И быки Маню на девятое мая валяли. Об этом я уже писала в "Деревенской кориде". Бывало и обманывали её. Выпишут в конторе премию на Маню, а ей не выдают, сами получают. Мухлевали конторские, мухлевали, да и подожгли свою контору акурат когда там деньги  привезли, зарплату и в сейф положили. Сгорело всё и трудовые книжки. Многим из-за этого стаж не защитали. И люди, отработавшие в колхозе, пенсии свои не получили.
Да и газовые балоны Маня за полную стоимость покупала, хотя ей льготные были положены. Льготные то кто-то получал, ей журнал потом показывали, там и подписи за неё проставлены.
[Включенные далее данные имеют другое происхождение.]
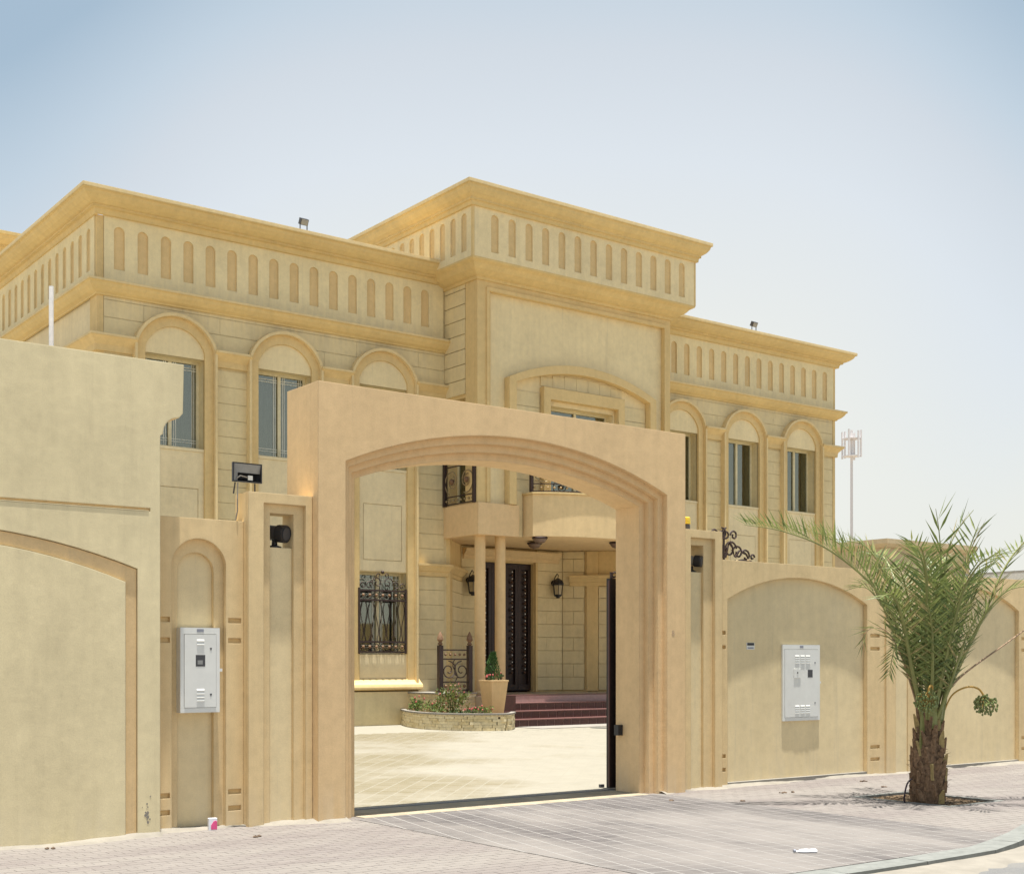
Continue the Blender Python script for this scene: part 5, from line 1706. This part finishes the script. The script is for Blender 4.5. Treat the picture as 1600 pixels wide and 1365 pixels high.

После перестройки начали восстанавливать щебёночный карьер. Фермерша москвичка объявилась. Колхоз уж не тянул. Так она хозяйство коровье купила. А землю в паи колхозникам раздали. Фермерше земля нужна, коров пасти, корма заготавливать. В селе собрание устроили, чтоб у колхозников их паи почти даром оттяпать. И Маня на собрание то ходила. По возвращении к нам зашла, как и положено. Села на лавочку, отдышаться. Я с ней про собрание речь завела. " А я что, я как все," - сказала Маня. Там очередь была, сагитированные в ней паи свои за бесценок продавали.
А уж когда Мани не стало, сын её Сашка , нашёл у неё в вещах папочку, а в ней свидетельства на землю. Он с этими свидетельствами к председателю. Говорит:
- Выделяй мне 12 гектар земли, материно наследство,
-Не могут у тебя быть её свидетельства, ведь фермерша все паи скупила у колхозников,- говорит председатель.
А Сашка ему возьми да и выложи те бумажки, что в папочке были.
Так-то вот. Видать Маня на том собрании встала в очередь, где люди землю свою продавали, постояла, постояла, да и домой пошла потихоньку. Не отдала свою земелюшку, потом и тяжким трудом заработанную. Вот она такая и есть простота деревенская.